Hotovy recalled the moment: “Joan of Arc’s white gown is right underneath [the paint can], and he annihilates her gown. And I’m out front getting something fixed, and I just hear this ‘Oh! Oh! Houston, we have a problem!’

“And so I found myself going over to the rectory and being introduced to the laundry room in the basement, which I’ve never seen before in my life, and washing Joan of Arc’s costume before opening night.”

The paint came out splendidly, and even Joan herself—played by Katie (Pynes) Anetsberger—never knew what had happened.

Kottwitz related her own struggles writing music for S.T.A.G.E.’s play about Father Edward Flanagan. She had a severe concussion that week, but by the grace of the Holy Spirit, managed to record a wonderful track in one try, and that scene became perhaps the best part of the whole production.

Soon, S.T.A.G.E. will work in a new space: the old school building of Sacred Heart Parish in Lincoln. The school closed in 2018, and thanks to the generosity of the pastor, Msgr. Timothy Thorburn, Sacred Heart has allowed Hotovy to remodel the old school gym into a new theater and arts center.
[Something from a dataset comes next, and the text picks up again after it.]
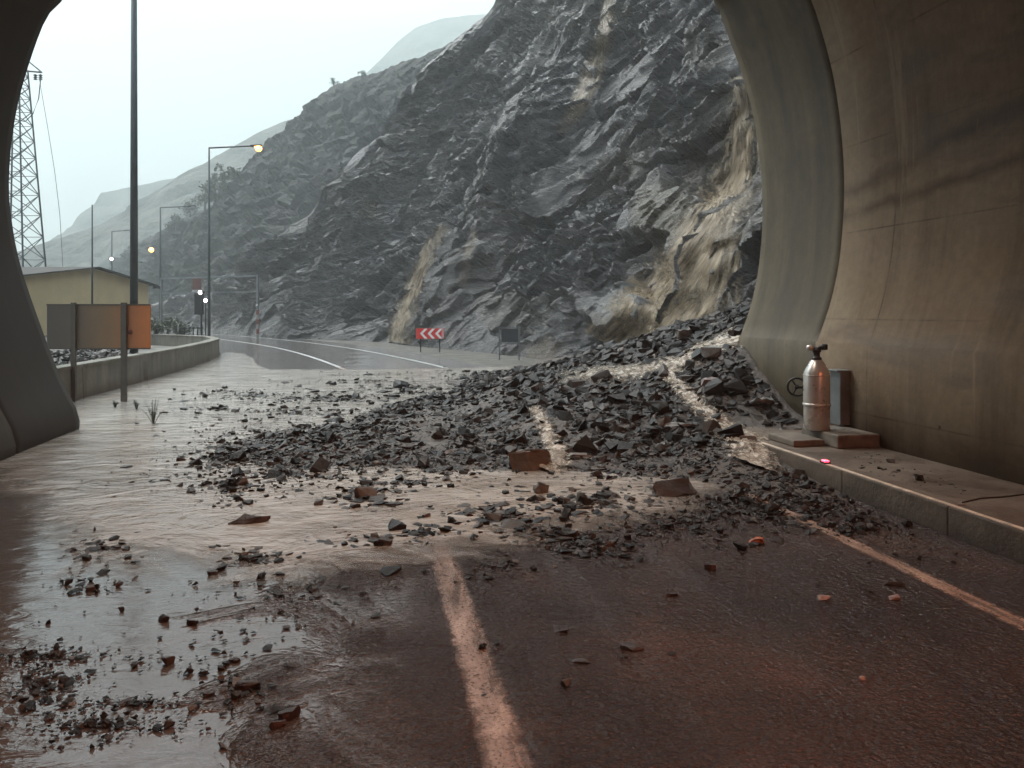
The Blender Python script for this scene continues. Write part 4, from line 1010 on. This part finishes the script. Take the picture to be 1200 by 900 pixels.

Work is currently underway, and Hotovy’s team hopes to complete the project by the summer of 2026.

Hotovy recalled many additional “heroes” of S.T.A.G.E. on the occasion of the 25th anniversary, including Larry Kohmetcher, Felicity Suelter, Mike Zeleny, Amy Johnson, James Duchesneau, Amber Timmer, and Susan Pepino, as well as many photographers, videographers, and seamstresses who helped along the way.

She said her own family members are the brightest stars in the background of S.T.A.G.E.’s mission.

“This wouldn’t have happened without my husband and family support,” Hotovy said. Her husband Steve and daughter-choreographer Lydia have helped keep S.T.A.G.E. running both directly and indirectly for many years.

Hotovy also expressed her “gratitude for the support of the Catholic community … as well as all the families who were involved.”

Hotovy has perfectly fulfilled the exhortation of Pope John Paul II in his 1999 letter to artists: “May the beauty which you pass on to generations still to come be such that it will stir them to wonder!”